WHAT THE TASK REQUIRES - Tally every line of the listing where the string "parts" is found, and state the total alone.

• • • •

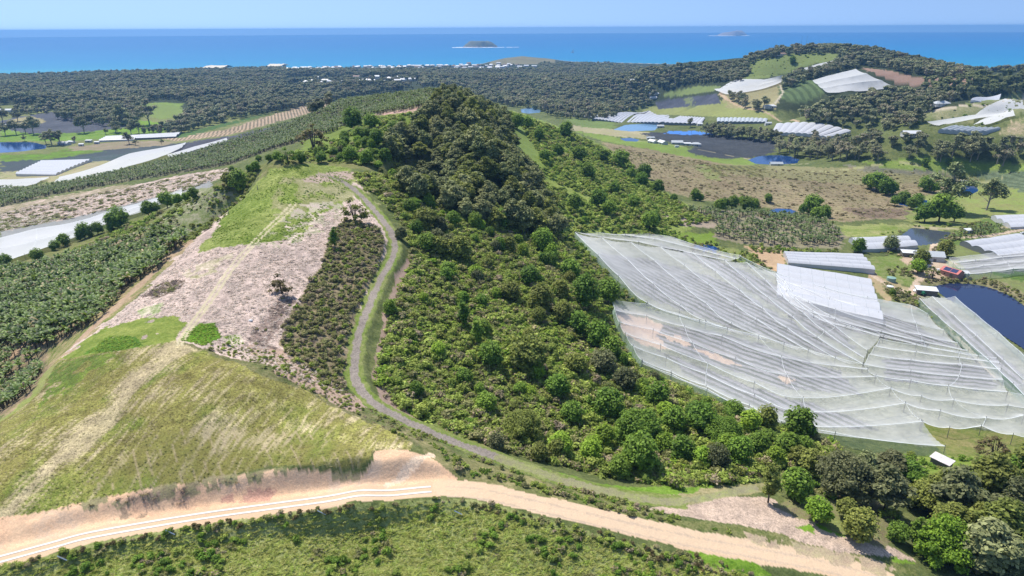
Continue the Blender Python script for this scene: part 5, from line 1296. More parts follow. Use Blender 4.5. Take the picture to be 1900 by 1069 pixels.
# ------------------------------------------------------------------ simple surface materials
def plain(name, c, rough=0.6, spec=0.3, var=0.25, scale=1.5, metal=0.0, trans=0.0):
    m, t, bs, L = mat(name)
    ge = nn(t, 'ShaderNodeNewGeometry'); no = nn(t, 'ShaderNodeTexNoise', i_Scale=scale, i_Detail=4.0, i_Roughness=0.65); L.new(ge.outputs['Position'], no.inputs['Vector'])
    f = math_(t, 'MULTIPLY_ADD', math_(t, 'SUBTRACT', no.outputs['Fac'], 0.5), var * 2, 1.0)
    vm = nn(t, 'ShaderNodeVectorMath', operation='SCALE'); vm.inputs[0].default_value = c; L.new(f, vm.inputs['Scale'])
    L.new(vm.outputs[0], bs.inputs['Base Color'])
    bs.inputs['Roughness'].default_value = rough; bs.inputs['Specular IOR Level'].default_value = spec; bs.inputs['Metallic'].default_value = metal
    if trans:
        tr = nn(t, 'ShaderNodeBsdfTranslucent'); L.new(vm.outputs[0], tr.inputs[0]); mx = nn(t, 'ShaderNodeMixShader'); mx.inputs[0].default_value = trans
        L.new(bs.outputs[0], mx.inputs[1]); L.new(tr.outputs[0], mx.inputs[2]); L.new(mx.outputs[0], t.nodes['Material Output'].inputs[0])
    return m

def net_mat(name, cover, c):
    """woven net: the slanting view passes more threads"""
    m, t, bs, L = mat(name)
    ge = nn(t, 'ShaderNodeNewGeometry')
    dp = nn(t, 'ShaderNodeVectorMath', operation='DOT_PRODUCT'); L.new(ge.outputs['Normal'], dp.inputs[0]); L.new(ge.outputs['Incoming'], dp.inputs[1])
    co = math_(t, 'MAXIMUM', math_(t, 'ABSOLUTE', dp.outputs['Value']), 0.12)
    no = nn(t, 'ShaderNodeTexNoise', i_Scale=0.12, i_Detail=4.0); L.new(ge.outputs['Position'], no.inputs['Vector'])
    k = math_(t, 'MULTIPLY_ADD', no.outputs['Fac'], 0.16 + 0.5 * (cover > 0.5), cover - 0.08 - 0.25 * (cover > 0.5))
    al = math_(t, 'SUBTRACT', 1.0, math_(t, 'POWER', math_(t, 'SUBTRACT', 1.0, k), math_(t, 'DIVIDE', 1.0, co)))
    df = nn(t, 'ShaderNodeBsdfDiffuse'); df.inputs[0].default_value = c + (1,)
    tr = nn(t, 'ShaderNodeBsdfTranslucent'); tr.inputs[0].default_value = c + (1,)
    mx = nn(t, 'ShaderNodeMixShader'); mx.inputs[0].default_value = 0.4; L.new(df.outputs[0], mx.inputs[1]); L.new(tr.outputs[0], mx.inputs[2])
    tp = nn(t, 'ShaderNodeBsdfTransparent'); m2 = nn(t, 'ShaderNodeMixShader')
    L.new(al, m2.inputs[0]); L.new(tp.outputs[0], m2.inputs[1]); L.new(mx.outputs[0], m2.inputs[2]); L.new(m2.outputs[0], t.nodes['Material Output'].inputs[0])
    t.nodes.remove(bs)
    return m
N_CLEAR = net_mat('net_open', 0.15, (0.82, 0.82, 0.82)); N_SIDE = net_mat('net_side', 0.2, (0.50, 0.66, 0.52)); N_WHITE = net_mat('net_white', 0.66, (0.74, 0.74, 0.73))
M_WHITE = plain('white_webbing', (0.70, 0.73, 0.72), 0.8, var=0.1); M_POST = plain('grey_post', (0.20, 0.20, 0.18), 0.8); M_PLASTIC = plain('tunnel_film', (0.60, 0.60, 0.61), 0.4, 0.4, var=0.12, scale=0.4, trans=0.15)
M_FILM_DULL = plain('tunnel_film_dull', (0.42, 0.45, 0.46), 0.45, 0.4, var=0.2, scale=0.4); M_GUTTER = plain('gutter_grey', (0.30, 0.31, 0.32)); M_DARKSIDE = plain('shade_cloth', (0.16, 0.17, 0.17))
M_ROOFW = plain('roof_white', (0.66, 0.66, 0.65), 0.45, var=0.12); M_ROOFG = plain('roof_grey', (0.48, 0.50, 0.50), 0.4, var=0.2); M_ROOFR = plain('roof_red', (0.50, 0.13, 0.11), 0.5); M_ROOFB = plain('roof_brown', (0.25, 0.17, 0.13), 0.7)
M_WALL = plain('wall_pale', (0.62, 0.60, 0.55), 0.8); M_WALLD = plain('wall_dark', (0.16, 0.15, 0.14), 0.8); M_WALLM = plain('wall_metal', (0.45, 0.47, 0.48), 0.4); M_GLASS = plain('window_dark', (0.03, 0.035, 0.045), 0.15, 0.6)
M_SOLAR = plain('solar_cells', (0.015, 0.025, 0.09), 0.2, 0.6, var=0.4, scale=0.9); M_TANK = plain('tank_green', (0.22, 0.34, 0.29), 0.6); M_CONC = plain('concrete', (0.68, 0.65, 0.59), 0.9, 0.1, var=0.3, scale=0.8)
M_CARW = plain('car_paint_white', (0.78, 0.78, 0.78), 0.25, 0.5, var=0.03); M_CARR = plain('car_paint_red', (0.45, 0.05, 0.04), 0.3, 0.5, var=0.03); M_CARD = plain('car_paint_dark', (0.05, 0.055, 0.07), 0.25, 0.5, var=0.03)
M_TYRE = plain('tyre_rubber', (0.03, 0.03, 0.03), 0.8); M_GREENP = plain('tractor_green', (0.03, 0.20, 0.10), 0.4); M_ROCK = plain('shore_rock', (0.33, 0.27, 0.24), 0.9, var=0.35, scale=0.02); M_SURF = plain('surf_white', (0.85, 0.88, 0.88), 0.7, var=0.1, scale=0.05)
M_HEATH = plain('island_heath', (0.15, 0.15, 0.095), 0.9, var=0.4, scale=0.02); M_SAND = plain('beach_sand', (0.68, 0.60, 0.46), 0.9)

def box(x0, x1, y0, y1, z0, z1):
    V = np.array([(x, y, z) for z in (z0, z1) for y in (y0, y1) for x in (x0, x1)], float)
    return V, np.array([(0, 2, 3, 1), (4, 5, 7, 6), (0, 1, 5, 4), (2, 6, 7, 3), (0, 4, 6, 2), (1, 3, 7, 5)])

def cyl(c, r, h, seg=12, r2=None):
    r2 = r if r2 is None else r2
    V = [(c[0] + q * math.cos(2 * math.pi * k / seg), c[1] + q * math.sin(2 * math.pi * k / seg), z) for q, z in ((r, c[2]), (r2, c[2] + h)) for k in range(seg)]
    F = [(k, (k + 1) % seg, seg + (k + 1) % seg, seg + k) for k in range(seg)] + [tuple(range(seg, 2 * seg))]
    return V, F

def mk(name, parts, m, parent=None, smooth=False):
    V = []; F = []
    for v, f in parts:
        k = len(V); V += [tuple(q) for q in v]; F += [tuple(int(i) + k for i in g) for g in f]
    return link(name, mesh_np(name, V, F, m, smooth=smooth), parent)

def empty(name, x, y, z, rz=0):
    e = bpy.data.objects.new(name, None); COL.objects.link(e); e.location = (x, y, z); e.rotation_euler = (0, 0, rz); e.empty_display_size = 0.5
    return e

# ------------------------------------------------------------------ net canopies on posts and cables
def canopy(label, ribs, h=4.2, nm=None, sag=1.0, along=0.35, sides=(), group=None, posts=True, ps=1, ribbon=0.24, cross=True):
    nm = nm or N_CLEAR
    G = np.array([[hit(u, v, h) for u, v in rib] for rib in ribs])          # ribs x posts x 3
    ni, nj = G.shape[:2]
    if not posts:      # far blankets: smooth their lie over the rolling ground
        for i in range(ni):
            r_ = np.hypot(G[i, :, 0], G[i, :, 1]); t_ = np.arctan2(G[i, :, 0], G[i, :, 1]); k_ = np.arange(nj)
            f_ = np.exp(np.polyval(np.polyfit(k_, np.log(r_), 1), k_)); sl = (G[i, :, 2] - CAM_H) / r_; f_ = f_ * 0.7 + r_ * 0.3
            G[i, :, 0] = f_ * np.sin(t_); G[i, :, 1] = f_ * np.cos(t_); G[i, :, 2] = CAM_H + sl * f_
    o = G[0, 0] * [1, 1, 0]
    root = empty('net_canopy', o[0], o[1], 0); tag(root, label, 'net canopy', group)
    SA, SB = (12, 6)
    def pt(a, b):
        i = min(int(a), ni - 2) if ni > 1 else 0; j = min(int(b), nj - 2); f, g = a - i, b - j
        def cr(q, j, g):     # smooth along the cable
            p0, p1, p2, p3 = q[max(j - 1, 0)], q[j], q[j + 1], q[min(j + 2, nj - 1)]
            return 0.5 * (2 * p1 + (p2 - p0) * g + (2 * p0 - 5 * p1 + 4 * p2 - p3) * g * g + (p3 - 3 * p2 + 3 * p1 - p0) * g ** 3)
        p = cr(G[i], j, g) * (1 - f) + cr(G[i + 1], j, g) * f
        p = p.copy(); p[2] -= 1.35 * sag * 4 * f * (1 - f) * (0.75 + 0.25 * math.cos(g * 6.28)) + along * 4 * g * (1 - g) - (0.13 if int(round(f * SA)) % 2 else -0.13) * (0 < f < 1)
        return p
    V = []; na, nb = (ni - 1) * SA + 1, (nj - 1) * SB + 1
    for a_ in range(na):
        for b_ in range(nb): V.append(pt(a_ / SA, b_ / SB))
    V = np.array(V); V[:, 2] = np.maximum(V[:, 2], ground(V[:, 0], V[:, 1]) + (1.6 if posts else 0.6))
    F = np.array([(a_ * nb + b_, a_ * nb + b_ + 1, (a_ + 1) * nb + b_ + 1, (a_ + 1) * nb + b_) for a_ in range(na - 1) for b_ in range(nb - 1)])
    VV = V.reshape(na, nb, 3)
    link('net_sheet', mesh_np('net_sheet', V - o, F, nm, smooth=True), root)
    def strip(line, w, up_=0.06):
        P_ = np.array(line); d = np.gradient(P_, axis=0); s = np.stack([-d[:, 1], d[:, 0], 0 * d[:, 0]], 1); s /= np.linalg.norm(s, axis=1, keepdims=True) + 1e-9
        a_, b_ = P_ + s * w / 2 + [0, 0, up_], P_ - s * w / 2 + [0, 0, up_]; n_ = len(P_); low = P_ + [0, 0, up_ - w * 0.35]
        v = np.concatenate([a_, b_, low]) - o
        f = [(i, i + 1, n_ + i + 1, n_ + i) for i in range(n_ - 1)] + [(n_ + i, n_ + i + 1, 2 * n_ + i + 1, 2 * n_ + i) for i in range(n_ - 1)] + [(2 * n_ + i, 2 * n_ + i + 1, i + 1, i) for i in range(n_ - 1)]
        return v, f
    for i in range(ni): mk('cable', [strip(VV[i * SA], ribbon)], M_WHITE, root)
    if cross:
        for j in range(0, nj, 2): mk('cross_wire', [strip(VV[:, j * SB], ribbon * 0.45)], M_WHITE, root)
    if posts:
        for i in range(0, ni, ps):
            for j in range(0, nj):
                p = VV[i * SA, j * SB]; gz = g1(p[0], p[1])
                mk('post', [cyl((p[0] - o[0], p[1] - o[1], gz - 0.3), 0.13, p[2] - gz + 0.9, 6, 0.1)], M_POST, root)
    for s in sides:      # net walls hanging to the ground
        line = {'first': VV[0], 'last': VV[-1], 'start': VV[:, 0], 'end': VV[:, -1]}[s]
        gz = ground(line[:, 0], line[:, 1]); n_ = len(line); cen = VV.reshape(-1, 3).mean(0)
        outw = line - cen; outw[:, 2] = 0; outw /= np.linalg.norm(outw, axis=1, keepdims=True)
        low = line + outw * 1.3; low[:, 2] = ground(low[:, 0], low[:, 1]) + 0.03
        v = np.concatenate([line, low]) - o
        mk('net_wall', [(v, [(i, i + 1, n_ + i + 1, n_ + i) for i in range(n_ - 1)])], N_SIDE, root)
    return root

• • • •

THE RESPONSE - 3